Some not associated with religious conservatism don't think so. While not practicing the kind of religion (or politics) embraced by religious rightists, outsiders at least know how Christians are supposed to behave. Columnist E.J. Dionne Jr. lamented that Bush's effort to "transform the definition of conservative Christian politics'' has been damaged by Christian conservatives in South Carolina who may have delivered him into temptation: "...the revolution in Christian conservatism that once seemed possible has foundered on the hard rocks of the McCain challenge and interest-group politics. We may have to wait another four years before the word Christian is associated in politics, as it's supposed to be in other parts of life, with civility and a decent regard for the other guy.'' What a rebuke!
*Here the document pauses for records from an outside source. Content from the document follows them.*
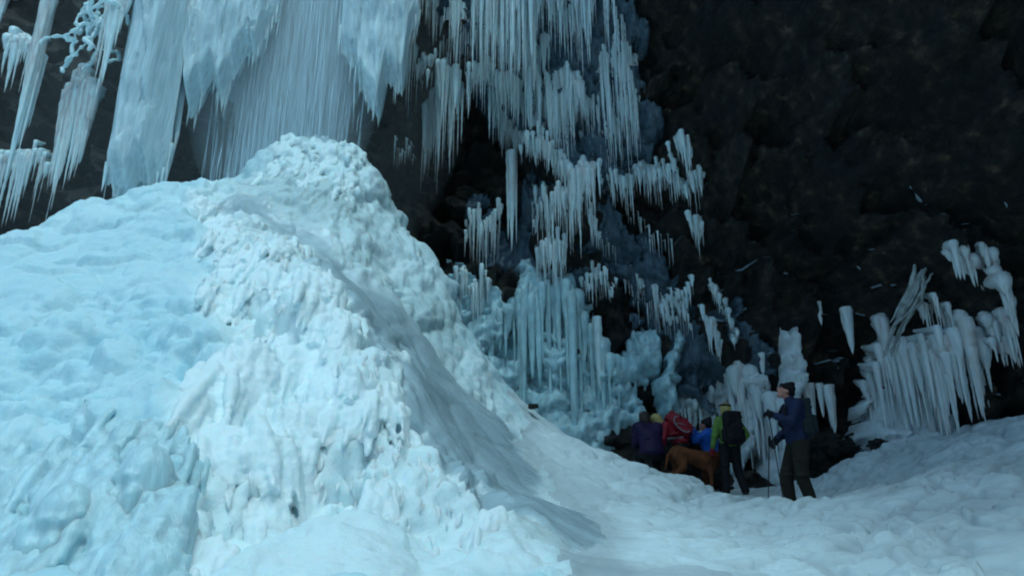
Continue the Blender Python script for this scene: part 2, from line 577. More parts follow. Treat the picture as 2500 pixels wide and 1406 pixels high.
clear = np.clip(body * w_mound * (1 - w_pile) * (0.25 * w_cols + 0.50 + 0.30 * (1 - smooth(cells, 0.1, 0.6)) * w_caul + 0.14 * big), 0, 0.8)
clear = np.maximum(clear, w_dome * w_mound * np.clip(0.20 + 0.25 * big, 0, 1))
dirt_shade = np.clip(smooth(softpoly(pxj, pyj, STREAM, 60), 0.0, 0.6) * 0.55 * (0.6 + 0.6 * big), 0, 0.8) * (1 - w_ridge)
dirt_shade = np.maximum(dirt_shade, w_dome * w_mound * np.clip(0.22 + 0.35 * big, 0, 0.6))
pool = softpoly(pxj, pyj, [(1180,1385),(1400,1362),(1700,1380),(2000,1420),(2000,1500),(1180,1500)], 30)
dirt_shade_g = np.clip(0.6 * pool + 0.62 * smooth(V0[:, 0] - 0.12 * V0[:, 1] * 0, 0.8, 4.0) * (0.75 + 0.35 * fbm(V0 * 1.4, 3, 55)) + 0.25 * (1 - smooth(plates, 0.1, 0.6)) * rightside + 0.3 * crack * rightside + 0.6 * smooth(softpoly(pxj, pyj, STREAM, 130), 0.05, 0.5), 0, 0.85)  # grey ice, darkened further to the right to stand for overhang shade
Fg = grid_faces(len(xs), len(ys))
fm, fs = w_mound[Fg].mean(1), w_stream[Fg].mean(1)
sel_s = (fs > 0.5) & (V0[Fg[:, 0], 1] < 13.5)
sel_m = (fm > 0.5) & ~sel_s
sel_g = ~sel_s & ~sel_m

mound = link('ice_mound', submesh('ice_mound', V1, Fg, sel_m, (('clear', clear), ('dirt_shade', dirt_shade))), M['mound'])
tag(mound, 'huge lumpy mound of white and blue ice built up under the waterfall', 'ice mound')
stream = link('meltwater_stream', submesh('meltwater_stream', V1, Fg, sel_s, (('streak', np.clip(0.45 + 0.40 * streak, 0, 1)), ('edge', 1 - smooth(softpoly(pxj, pyj, STREAM, 80) + 0.12 * big, 0.42, 0.70)))), M['stream'])
tag(stream, 'grey wet channel of meltwater running down the ice mound', 'stream', kind='structure')
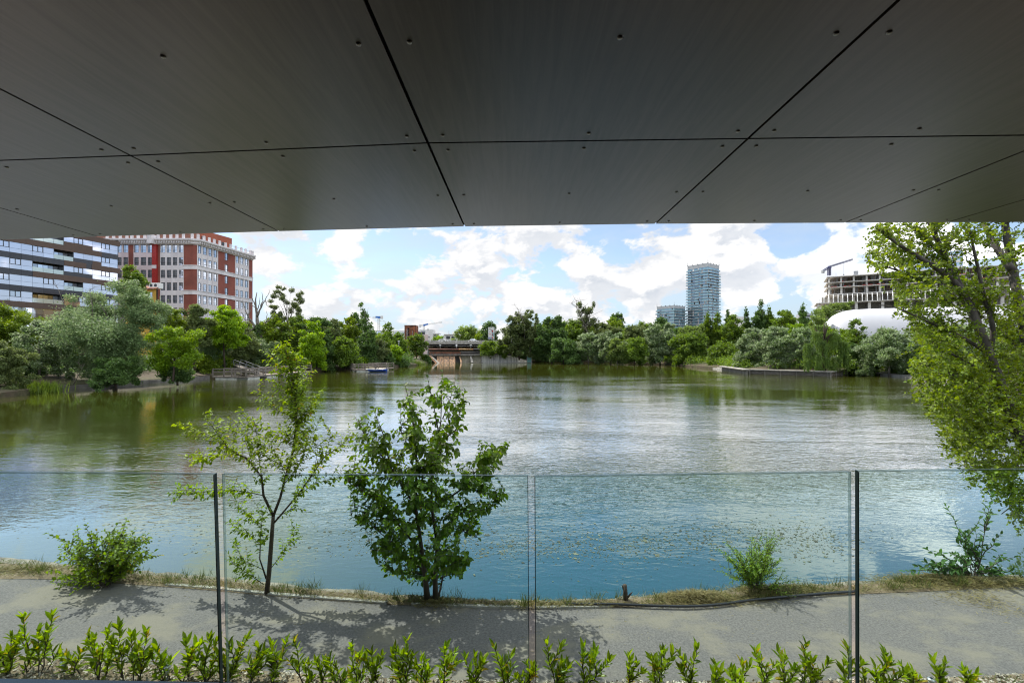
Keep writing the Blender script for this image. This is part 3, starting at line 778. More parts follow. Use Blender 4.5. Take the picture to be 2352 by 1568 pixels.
# slender sapling
base = G(612, 1360, .03); d0 = base.y
t1 = thing('sapling_tree', 'slender young tree with wispy drooping leaf sprays and a forked dark trunk beside the path', 'tree', base)
SK = [([(547, 1412), (560, 1300), (575, 1100), (582, 1000)], .040, .028, 0), ([(582, 1000), (530, 890), (520, 790), (440, 690), (350, 650), (300, 580), (235, 490)], .022, .004, -.5),
      ([(582, 1000), (620, 900), (650, 780), (690, 650), (710, 450), (690, 300), (660, 150), (645, 98)], .024, .003, .2), ([(588, 1035), (720, 880), (790, 780), (860, 680), (950, 620), (990, 575)], .016, .003, .5),
      ([(440, 690), (370, 660), (230, 560), (115, 540)], .008, .002, -.4), ([(400, 670), (300, 672), (165, 700)], .007, .002, .2), ([(530, 890), (430, 868), (300, 860), (170, 875), (80, 885)], .009, .002, .4),
      ([(545, 1335), (510, 1230), (515, 1100), (525, 990)], .014, .003, -.2), ([(530, 1365), (450, 1310), (375, 1262)], .006, .002, -.3), ([(535, 1290), (430, 1240), (380, 1170)], .005, .002, .2), ([(562, 1290), (640, 1190), (690, 1110)], .007, .002, .3),
      ([(515, 1110), (440, 1090), (390, 1075)], .004, .002, .2), ([(520, 1050), (450, 990), (410, 960)], .004, .002, .2),
      ([(705, 480), (600, 430), (515, 350)], .007, .002, -.2), ([(690, 620), (590, 560), (490, 515)], .007, .002, .3), ([(690, 330), (640, 230), (578, 145)], .006, .002, .2), ([(708, 520), (760, 470), (808, 430)], .006, .002, .2),
      ([(700, 420), (740, 330), (755, 250)], .006, .002, -.2), ([(700, 500), (760, 440), (790, 370)], .005, .002, .2), ([(660, 750), (560, 690), (480, 650)], .006, .002, .2), ([(640, 830), (740, 700), (760, 590)], .007, .002, -.3), ([(700, 900), (800, 830), (930, 790)], .006, .002, .2),
      ([(650, 780), (600, 680), (560, 590)], .006, .002, -.3), ([(520, 790), (500, 660), (490, 520)], .007, .002, .3), ([(470, 720), (440, 620), (450, 500)], .006, .002, -.2), ([(350, 650), (380, 580), (390, 520)], .005, .002, .3), ([(860, 680), (880, 610), (890, 550)], .005, .002, .2), ([(800, 770), (820, 650), (800, 560)], .005, .002, .3), ([(600, 1010), (680, 960), (740, 860)], .005, .002, .1),
      ([(690, 300), (720, 220), (700, 160)], .005, .002, .2), ([(700, 400), (640, 350), (600, 300)], .005, .002, -.1)]
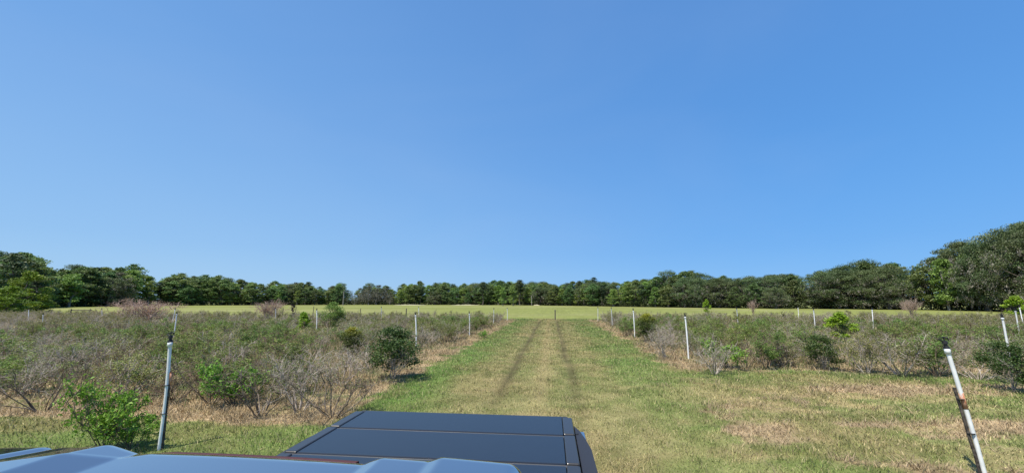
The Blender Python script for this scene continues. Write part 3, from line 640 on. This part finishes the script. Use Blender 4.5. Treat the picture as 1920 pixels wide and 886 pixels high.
# ------------------------------------------------------------------ sprinkler risers
m_pvc = noisy('weathered_white_pvc', (.72, .74, .74), (.86, .87, .86), 9, .45, .4)
m_black = noisy('black_plastic', (.012, .012, .012), (.03, .03, .03), 30, .5, .4)
m_stake = noisy('dark_weathered_stake', (.035, .03, .028), (.12, .105, .09), 22, .9, .1, bump=.6)
m_strap = noisy('orange_faded_strap', (.50, .20, .10), (.62, .36, .24), 25, .8, .1)
m_post = noisy('weathered_wood_post', (.10, .085, .065), (.19, .17, .14), 12, .95, .1, bump=.5)
def riser(bx, by, tx, ty, lab, stake=0, strapped=False, r=.028, hfix=None):
    b0 = P(bx, by); best = min((abs(np.hypot(*(P(tx, ty, z)[:2] - b0[:2]))), z) for z in np.arange(1.2, 2.15, .01))
    z = hfix or best[1]; t0 = P(tx, ty, z)
    e = empty('sprinkler_riser', (b0[0], b0[1], float(gz(b0[0], b0[1]))), 0, lab, 'sprinkler pole', 'white pipe sprinkler risers standing in the shrub rows')
    top = Vector((t0[0] - b0[0], t0[1] - b0[1], z)); ax = top.normalized(); L = top.length; hd = .15
    sag = Vector((.015, .01, 0)); tp = top - ax * hd
    pts = [Vector((0, 0, -.1))] + [tp * f + sag * math.sin(f * 3.14) for f in (.25, .5, .75, 1)]
    T = Tubes(); T.add(np.array(pts), [r] * 5, 12); me = T.mesh('pvc_pipe'); link('pipe', me, m_pvc, e)
    bm = bmesh.new(); cyl(bm, tp - ax * .07, tp + ax * .004, r * 1.35); bm_obj('coupling', bm, m_pvc, e, True)
    bm = bmesh.new()
    cyl(bm, tp, tp + ax * .03, r * 1.45, r * 1.3); cyl(bm, tp + ax * .03, tp + ax * .06, r * .8); cyl(bm, tp + ax * .06, tp + ax * .10, r * 1.25, r * 1.1)
    s = ax.cross(Vector((0, 1, 0))).normalized(); f = s.cross(ax)
    cyl(bm, tp + ax * .075 - s * .01, tp + ax * .125 + s * .065, r * .55, r * .35, 8)       # nozzle barrel
    cyl(bm, tp + ax * .10, tp + ax * .15, r * .35, r * .3, 8)                                  # spring post
    cyl(bm, tp + ax * .135 - s * .05, tp + ax * .145 + s * .05, r * .3, r * .25, 6)            # swing arm
    cyl(bm, tp + ax * .145 - s * .045, tp + ax * .105 - s * .055, r * .45, r * .3, 6); cyl(bm, tp + ax * .145, tp + ax * .155, r * .7, r * .6, 8)
    bm_obj('sprinkler_head', bm, m_black, e, False)
    if stake:
        off = Vector((.032 * stake, .022, 0)); pl = []
        for i in range(9):
            f_ = i / 8 * .62; pl.append(top * f_ + off + Vector((random.Random(i).uniform(-.004, .004), 0, 0)) + Vector((0, 0, -.1 if i == 0 else 0)))
        T = Tubes(); T.add(np.array(pl), [.017] * 9, 6); link('stake', T.mesh('stake'), m_stake, e)
        if strapped:
            for f_, rr_ in ((.30, .048), (.54, .046)):
                c = top * f_ + off * .45; bm = bmesh.new(); cyl(bm, c - ax * .004, c + ax * .004, rr_ * .82, rr_ * .82, 16); bm_obj('wire_tie', bm, m_black, e, True)
    if strapped and stake < 0:              # rusty orange tape wound round the pipe
        c0 = top * .47 + sag * .99; c1 = top * .585 + sag * .96; bm = bmesh.new(); cyl(bm, c0, c1, r * 1.12, r * 1.06, 14); bm_obj('tape_wrap', bm, m_strap, e, True)
    if strapped and stake > 0:
        c = top * .60 + Vector((.022 * stake, .03, 0)); bm = bmesh.new(); cyl(bm, c - ax * .11, c + ax * .07, .027, .03, 12)
        cyl(bm, c + ax * .07, c + ax * .10, .03, .018, 10); bm_obj('strap', bm, m_strap, e, True)
    return e
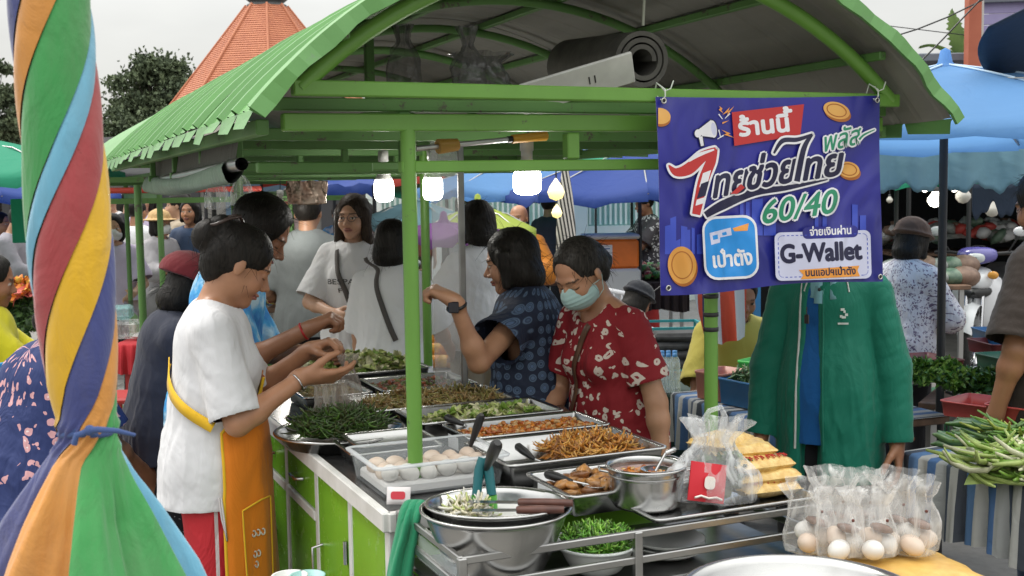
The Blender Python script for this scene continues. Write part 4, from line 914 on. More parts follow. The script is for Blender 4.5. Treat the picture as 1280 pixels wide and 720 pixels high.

Columnist David Broder noted the absurdity of so many people claiming that different candidates were "G-d's choice'' for president. Some of the conservative religious prophets backed Alan Keyes, others Bush and still others McCain. All seemed to have discerned G-d's will in the matter (McCain was said to have been spared death in Vietnam so that G-d could have him run for president). Yet, as Lincoln noted when receiving conflicting advice about whose side G-d was on in the Civil War, all sides could not be simultaneously right.

Christian conservative leaders are using the tools of the world in an attempt to impose a moral code and worldview that many non-Christians and even some Christians do not share. To the extent that lay people wish to indulge in this they are free to do so, misguided though they may be, but when those who are ordained or otherwise claim to speak for G-d do it, they are settling for the mess of pottage that is politics and demeaning themselves and their faith in the process. One leader of a major Christian organization recently justified some of the outrageous claims made in direct-mail fund-raising letters this way: "The left does it.'' I wasn't aware that the pagan left had replaced biblical principles in setting the agenda for the Christian church.

Both the religious and secular left have erred in their own public comments and equally outrageous fund-raising appeals. Conservative Christians aren't a threat to the state. They're a threat to themselves when they adopt the worldly tactics of those who appear to prefer political power to real power. One power changes occupants in Washington. The other changes hearts and lives. There is nothing in their political behavior that would compel people who do not believe in the G-d they claim to worship to begin a journey in search of Him. Since Satan is described in the Christian Bible as an "angel of light'' and a "counterfeit,'' is it possible they might be unwittingly in the employ of the wrong kingdom?